それに気づいたとき、娘の小さな頭と心の中で感じていた気持ちを想像したとき―――


私は自分を責めることしかできなかった。



しかし、ここで冒頭の言葉だ。

「お母さん、今まで誰も頼る人がいなくて、1人で頑張っていたんですね。
すごいです。

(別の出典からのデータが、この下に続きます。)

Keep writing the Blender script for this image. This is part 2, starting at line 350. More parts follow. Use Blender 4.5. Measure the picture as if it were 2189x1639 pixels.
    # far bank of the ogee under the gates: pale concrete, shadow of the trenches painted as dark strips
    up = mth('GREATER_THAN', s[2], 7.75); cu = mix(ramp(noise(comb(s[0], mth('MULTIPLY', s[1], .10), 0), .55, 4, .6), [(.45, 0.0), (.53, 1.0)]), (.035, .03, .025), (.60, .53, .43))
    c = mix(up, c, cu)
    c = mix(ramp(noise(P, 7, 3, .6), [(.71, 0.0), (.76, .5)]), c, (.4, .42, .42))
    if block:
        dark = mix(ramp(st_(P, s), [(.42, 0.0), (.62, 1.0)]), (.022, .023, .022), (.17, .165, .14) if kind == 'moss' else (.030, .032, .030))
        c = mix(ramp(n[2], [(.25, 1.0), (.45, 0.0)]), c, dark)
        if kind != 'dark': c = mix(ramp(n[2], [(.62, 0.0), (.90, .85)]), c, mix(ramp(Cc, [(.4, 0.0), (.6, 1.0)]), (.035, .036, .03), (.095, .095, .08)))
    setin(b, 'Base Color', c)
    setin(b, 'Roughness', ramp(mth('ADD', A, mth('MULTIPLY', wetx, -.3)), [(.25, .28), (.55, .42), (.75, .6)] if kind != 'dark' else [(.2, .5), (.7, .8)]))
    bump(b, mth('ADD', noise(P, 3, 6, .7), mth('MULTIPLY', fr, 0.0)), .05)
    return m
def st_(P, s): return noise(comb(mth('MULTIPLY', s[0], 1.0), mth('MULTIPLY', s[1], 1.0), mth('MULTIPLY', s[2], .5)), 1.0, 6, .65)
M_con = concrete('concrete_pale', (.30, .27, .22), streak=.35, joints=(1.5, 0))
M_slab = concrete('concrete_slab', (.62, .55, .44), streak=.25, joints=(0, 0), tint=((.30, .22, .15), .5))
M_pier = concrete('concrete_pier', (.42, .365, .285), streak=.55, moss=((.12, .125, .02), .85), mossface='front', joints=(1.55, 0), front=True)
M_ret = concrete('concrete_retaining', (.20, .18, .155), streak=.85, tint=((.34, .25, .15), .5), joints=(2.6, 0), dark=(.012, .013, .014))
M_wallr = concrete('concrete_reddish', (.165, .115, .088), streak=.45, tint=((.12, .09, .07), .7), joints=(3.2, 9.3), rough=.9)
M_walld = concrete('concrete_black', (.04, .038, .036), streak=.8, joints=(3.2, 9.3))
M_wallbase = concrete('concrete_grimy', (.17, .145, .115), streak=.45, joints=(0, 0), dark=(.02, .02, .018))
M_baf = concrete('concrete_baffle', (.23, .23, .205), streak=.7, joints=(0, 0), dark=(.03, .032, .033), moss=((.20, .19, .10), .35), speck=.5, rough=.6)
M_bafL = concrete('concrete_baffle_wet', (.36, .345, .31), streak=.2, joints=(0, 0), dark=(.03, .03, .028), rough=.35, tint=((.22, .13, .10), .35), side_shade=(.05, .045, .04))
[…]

これからはお子さんのこと、一緒に考えていきましょう」


私の目が赤くなったのは言うまでもない。

 





先生の言う通り、育児で頼れる人が私にはいなかった。

両親や義両親はどちらも遠方だったし日常的にLINEをするような関係ではない。

それに当時の夫は帰りが遅かったし、子どもの話は文字通り誰にもしたことがなかった。

私は本当に1人だったと、今は思う。


でも保育園に通って、先生に出会って、

「子どもたちのこと一緒に考えましょう」って

言ってもらえて。


私も子どもたちも、世間に認められた気がした。




1年ぶりの旦那の実家。

じいじばあばは成長した孫たちを目を赤くしながら見てくれている。

「◯◯できるようになったの?!」
「クラスの中で一番なんじゃない?!」

多少大げさでも、私も子どもたちもそれがすごく嬉しい。


「子どものこと」を話せる相手とは育児をする人に自信を持たせてくれる存在だ。


今回久しぶりに顔を見て話をして
私のこの1年の育児は決して間違いばかりではないと自分を少し誇れた。


私にとっても子どもたちにとってもなくてはならない存在。

その気持ちを忘れずに限られた時間を大切にしたい。